Your task =
What lines of the data include the string "from"? Copy them all.

Dataset extract =
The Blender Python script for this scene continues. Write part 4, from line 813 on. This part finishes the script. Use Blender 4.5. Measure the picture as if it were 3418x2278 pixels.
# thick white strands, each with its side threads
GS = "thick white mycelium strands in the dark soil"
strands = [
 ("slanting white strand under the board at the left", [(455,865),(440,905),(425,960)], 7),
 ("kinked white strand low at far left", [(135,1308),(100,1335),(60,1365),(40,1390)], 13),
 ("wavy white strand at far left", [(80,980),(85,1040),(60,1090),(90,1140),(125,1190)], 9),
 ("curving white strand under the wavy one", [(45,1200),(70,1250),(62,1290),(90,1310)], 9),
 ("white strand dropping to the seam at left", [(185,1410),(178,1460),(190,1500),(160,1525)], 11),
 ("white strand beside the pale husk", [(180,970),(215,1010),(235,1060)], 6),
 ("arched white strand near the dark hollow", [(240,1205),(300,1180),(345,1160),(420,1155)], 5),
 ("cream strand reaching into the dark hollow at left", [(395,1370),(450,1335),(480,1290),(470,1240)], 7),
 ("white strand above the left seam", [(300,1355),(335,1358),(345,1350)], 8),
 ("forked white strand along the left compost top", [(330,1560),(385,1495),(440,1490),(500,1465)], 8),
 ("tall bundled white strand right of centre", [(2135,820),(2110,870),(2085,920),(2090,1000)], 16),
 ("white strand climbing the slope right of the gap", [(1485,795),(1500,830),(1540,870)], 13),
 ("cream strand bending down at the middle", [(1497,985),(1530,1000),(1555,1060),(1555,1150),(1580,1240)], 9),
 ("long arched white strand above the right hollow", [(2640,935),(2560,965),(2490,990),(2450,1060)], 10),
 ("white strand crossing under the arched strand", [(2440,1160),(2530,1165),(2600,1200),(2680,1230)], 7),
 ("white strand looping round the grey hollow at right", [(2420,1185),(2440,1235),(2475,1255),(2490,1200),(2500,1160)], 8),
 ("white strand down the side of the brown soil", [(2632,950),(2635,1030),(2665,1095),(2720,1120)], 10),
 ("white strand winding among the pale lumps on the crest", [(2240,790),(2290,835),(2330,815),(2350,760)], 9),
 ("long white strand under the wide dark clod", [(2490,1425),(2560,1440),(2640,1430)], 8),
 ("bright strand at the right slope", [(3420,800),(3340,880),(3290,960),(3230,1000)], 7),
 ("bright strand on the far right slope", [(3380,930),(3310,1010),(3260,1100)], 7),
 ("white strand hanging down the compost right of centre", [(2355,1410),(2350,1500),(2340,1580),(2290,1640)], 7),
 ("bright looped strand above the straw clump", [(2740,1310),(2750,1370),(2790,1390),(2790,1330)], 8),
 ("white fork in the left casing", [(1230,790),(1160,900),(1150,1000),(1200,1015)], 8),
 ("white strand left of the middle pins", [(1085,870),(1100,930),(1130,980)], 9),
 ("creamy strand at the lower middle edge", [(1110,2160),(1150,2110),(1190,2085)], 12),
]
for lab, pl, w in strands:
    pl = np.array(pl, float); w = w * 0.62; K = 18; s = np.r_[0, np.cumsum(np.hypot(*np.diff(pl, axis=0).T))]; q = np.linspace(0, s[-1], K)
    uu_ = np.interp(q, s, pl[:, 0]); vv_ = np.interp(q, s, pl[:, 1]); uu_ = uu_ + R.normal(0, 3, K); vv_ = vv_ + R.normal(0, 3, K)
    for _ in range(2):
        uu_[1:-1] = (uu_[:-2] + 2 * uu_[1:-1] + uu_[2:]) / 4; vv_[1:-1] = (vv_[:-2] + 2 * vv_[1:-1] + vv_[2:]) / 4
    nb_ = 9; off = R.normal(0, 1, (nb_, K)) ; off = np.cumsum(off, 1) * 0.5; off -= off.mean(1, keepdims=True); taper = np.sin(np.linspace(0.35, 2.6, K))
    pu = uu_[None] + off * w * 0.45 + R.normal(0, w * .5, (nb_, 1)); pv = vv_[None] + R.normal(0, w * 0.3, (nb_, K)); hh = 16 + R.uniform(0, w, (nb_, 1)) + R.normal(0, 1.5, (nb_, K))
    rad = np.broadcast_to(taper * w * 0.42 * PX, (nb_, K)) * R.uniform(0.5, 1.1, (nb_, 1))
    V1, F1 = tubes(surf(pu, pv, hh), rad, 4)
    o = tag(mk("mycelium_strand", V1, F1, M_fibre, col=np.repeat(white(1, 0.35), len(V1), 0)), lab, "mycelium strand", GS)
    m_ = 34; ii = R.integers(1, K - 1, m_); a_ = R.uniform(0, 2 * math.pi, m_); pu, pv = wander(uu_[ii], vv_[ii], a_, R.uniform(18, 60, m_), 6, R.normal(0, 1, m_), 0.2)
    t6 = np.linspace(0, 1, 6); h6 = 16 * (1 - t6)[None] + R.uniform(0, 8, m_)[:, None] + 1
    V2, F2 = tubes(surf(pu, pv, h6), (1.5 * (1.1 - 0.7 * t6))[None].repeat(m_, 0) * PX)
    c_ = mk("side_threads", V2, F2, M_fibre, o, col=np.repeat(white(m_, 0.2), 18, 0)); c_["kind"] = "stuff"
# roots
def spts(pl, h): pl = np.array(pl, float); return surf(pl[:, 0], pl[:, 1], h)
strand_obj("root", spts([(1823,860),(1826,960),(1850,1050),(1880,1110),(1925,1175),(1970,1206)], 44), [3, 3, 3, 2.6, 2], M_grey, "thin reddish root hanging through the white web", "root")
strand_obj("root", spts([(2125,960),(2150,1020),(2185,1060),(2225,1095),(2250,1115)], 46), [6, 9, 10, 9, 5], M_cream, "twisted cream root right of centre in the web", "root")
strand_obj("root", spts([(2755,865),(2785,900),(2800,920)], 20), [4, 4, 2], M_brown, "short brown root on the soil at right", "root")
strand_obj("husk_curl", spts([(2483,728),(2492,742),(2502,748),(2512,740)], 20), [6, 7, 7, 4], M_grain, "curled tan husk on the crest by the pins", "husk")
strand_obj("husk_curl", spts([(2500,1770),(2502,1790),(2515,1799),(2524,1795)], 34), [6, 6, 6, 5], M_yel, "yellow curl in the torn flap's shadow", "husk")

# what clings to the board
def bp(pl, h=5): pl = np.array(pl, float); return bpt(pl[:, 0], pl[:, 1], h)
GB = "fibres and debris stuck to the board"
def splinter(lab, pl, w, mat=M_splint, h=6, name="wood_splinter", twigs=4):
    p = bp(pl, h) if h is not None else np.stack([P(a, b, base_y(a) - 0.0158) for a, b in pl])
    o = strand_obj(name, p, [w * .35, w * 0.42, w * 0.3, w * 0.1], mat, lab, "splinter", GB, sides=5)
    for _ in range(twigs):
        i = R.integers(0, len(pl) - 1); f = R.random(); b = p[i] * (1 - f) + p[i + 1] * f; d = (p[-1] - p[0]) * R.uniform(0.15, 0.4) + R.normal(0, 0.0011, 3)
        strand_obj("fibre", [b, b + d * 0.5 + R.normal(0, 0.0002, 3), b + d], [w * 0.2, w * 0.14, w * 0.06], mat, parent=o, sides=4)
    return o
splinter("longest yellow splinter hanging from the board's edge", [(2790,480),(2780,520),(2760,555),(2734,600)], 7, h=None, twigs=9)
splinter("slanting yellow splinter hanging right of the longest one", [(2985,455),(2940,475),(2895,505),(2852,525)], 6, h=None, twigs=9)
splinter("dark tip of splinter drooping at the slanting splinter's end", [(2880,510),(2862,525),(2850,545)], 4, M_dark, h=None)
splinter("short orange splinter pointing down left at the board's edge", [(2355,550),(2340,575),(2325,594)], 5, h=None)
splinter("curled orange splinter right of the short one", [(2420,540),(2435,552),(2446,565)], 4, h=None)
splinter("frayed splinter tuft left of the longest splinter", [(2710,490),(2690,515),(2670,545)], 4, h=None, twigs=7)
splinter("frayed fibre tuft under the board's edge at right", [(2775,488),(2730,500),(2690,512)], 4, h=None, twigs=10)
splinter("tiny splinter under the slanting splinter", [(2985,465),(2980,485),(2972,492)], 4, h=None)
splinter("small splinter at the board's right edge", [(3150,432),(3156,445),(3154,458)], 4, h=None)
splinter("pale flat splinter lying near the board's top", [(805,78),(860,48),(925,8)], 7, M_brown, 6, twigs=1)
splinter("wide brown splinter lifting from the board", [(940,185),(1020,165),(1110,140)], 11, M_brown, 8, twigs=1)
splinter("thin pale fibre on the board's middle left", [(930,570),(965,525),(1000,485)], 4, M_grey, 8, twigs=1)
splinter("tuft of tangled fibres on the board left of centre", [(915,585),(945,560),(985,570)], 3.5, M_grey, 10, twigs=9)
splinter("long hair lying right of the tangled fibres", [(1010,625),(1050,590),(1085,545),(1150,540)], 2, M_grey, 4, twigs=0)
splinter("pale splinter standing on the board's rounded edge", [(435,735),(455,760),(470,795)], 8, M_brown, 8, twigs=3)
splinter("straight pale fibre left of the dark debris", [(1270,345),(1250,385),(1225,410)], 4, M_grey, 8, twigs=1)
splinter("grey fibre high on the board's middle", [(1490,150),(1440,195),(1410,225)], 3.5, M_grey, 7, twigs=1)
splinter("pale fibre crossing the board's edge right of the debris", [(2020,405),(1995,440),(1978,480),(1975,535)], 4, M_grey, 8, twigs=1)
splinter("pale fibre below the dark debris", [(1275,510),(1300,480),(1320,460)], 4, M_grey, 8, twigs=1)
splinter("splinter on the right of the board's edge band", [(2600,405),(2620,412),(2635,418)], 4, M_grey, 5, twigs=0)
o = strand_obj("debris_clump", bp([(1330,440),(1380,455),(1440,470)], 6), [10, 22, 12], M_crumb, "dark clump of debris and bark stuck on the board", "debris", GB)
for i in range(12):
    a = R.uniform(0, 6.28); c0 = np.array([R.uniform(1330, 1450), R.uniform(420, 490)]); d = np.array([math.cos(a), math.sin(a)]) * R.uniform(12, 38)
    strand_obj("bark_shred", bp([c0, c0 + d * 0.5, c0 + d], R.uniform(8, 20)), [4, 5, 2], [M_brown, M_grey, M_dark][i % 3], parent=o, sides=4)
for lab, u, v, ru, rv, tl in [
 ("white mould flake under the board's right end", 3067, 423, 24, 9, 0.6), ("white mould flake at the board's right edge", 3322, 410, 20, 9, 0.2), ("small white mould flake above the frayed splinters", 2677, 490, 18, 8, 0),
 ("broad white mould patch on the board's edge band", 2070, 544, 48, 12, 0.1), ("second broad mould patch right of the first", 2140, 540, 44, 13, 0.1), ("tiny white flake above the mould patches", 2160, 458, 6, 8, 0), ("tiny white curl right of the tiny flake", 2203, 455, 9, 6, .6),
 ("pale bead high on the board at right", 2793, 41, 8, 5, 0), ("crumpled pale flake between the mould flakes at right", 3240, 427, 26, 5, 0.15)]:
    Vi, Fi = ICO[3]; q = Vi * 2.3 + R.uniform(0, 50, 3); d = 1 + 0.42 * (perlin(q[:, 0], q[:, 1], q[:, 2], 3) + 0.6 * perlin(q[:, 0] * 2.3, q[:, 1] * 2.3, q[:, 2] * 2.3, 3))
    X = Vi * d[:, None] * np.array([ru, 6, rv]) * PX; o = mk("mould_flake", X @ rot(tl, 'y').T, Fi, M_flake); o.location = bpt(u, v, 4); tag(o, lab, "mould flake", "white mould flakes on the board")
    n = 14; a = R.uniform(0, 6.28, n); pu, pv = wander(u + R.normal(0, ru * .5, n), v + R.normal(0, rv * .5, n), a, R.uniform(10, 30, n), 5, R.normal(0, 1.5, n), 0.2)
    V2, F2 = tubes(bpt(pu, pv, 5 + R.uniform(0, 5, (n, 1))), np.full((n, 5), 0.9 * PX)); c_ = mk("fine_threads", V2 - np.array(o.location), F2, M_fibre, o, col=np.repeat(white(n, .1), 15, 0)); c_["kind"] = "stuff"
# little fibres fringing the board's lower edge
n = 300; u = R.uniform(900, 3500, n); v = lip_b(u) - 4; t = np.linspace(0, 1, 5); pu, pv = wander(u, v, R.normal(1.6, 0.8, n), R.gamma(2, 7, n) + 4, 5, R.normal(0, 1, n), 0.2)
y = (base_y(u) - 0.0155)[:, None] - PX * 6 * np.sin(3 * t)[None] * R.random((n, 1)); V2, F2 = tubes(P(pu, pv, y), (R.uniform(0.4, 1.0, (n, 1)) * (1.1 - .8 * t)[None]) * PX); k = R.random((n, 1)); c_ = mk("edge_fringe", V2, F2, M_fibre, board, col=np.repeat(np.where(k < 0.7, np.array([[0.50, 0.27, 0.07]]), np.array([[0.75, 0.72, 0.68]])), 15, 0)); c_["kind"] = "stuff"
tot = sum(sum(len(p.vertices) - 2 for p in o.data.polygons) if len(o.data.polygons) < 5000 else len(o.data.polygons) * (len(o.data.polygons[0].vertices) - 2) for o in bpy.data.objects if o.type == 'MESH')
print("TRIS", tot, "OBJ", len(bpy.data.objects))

Final result =
The Blender Python script for this scene continues. Write part 4, from line 813 on. This part finishes the script. Use Blender 4.5. Measure the picture as if it were 3418x2278 pixels.
splinter("longest yellow splinter hanging from the board's edge", [(2790,480),(2780,520),(2760,555),(2734,600)], 7, h=None, twigs=9)
splinter("wide brown splinter lifting from the board", [(940,185),(1020,165),(1110,140)], 11, M_brown, 8, twigs=1)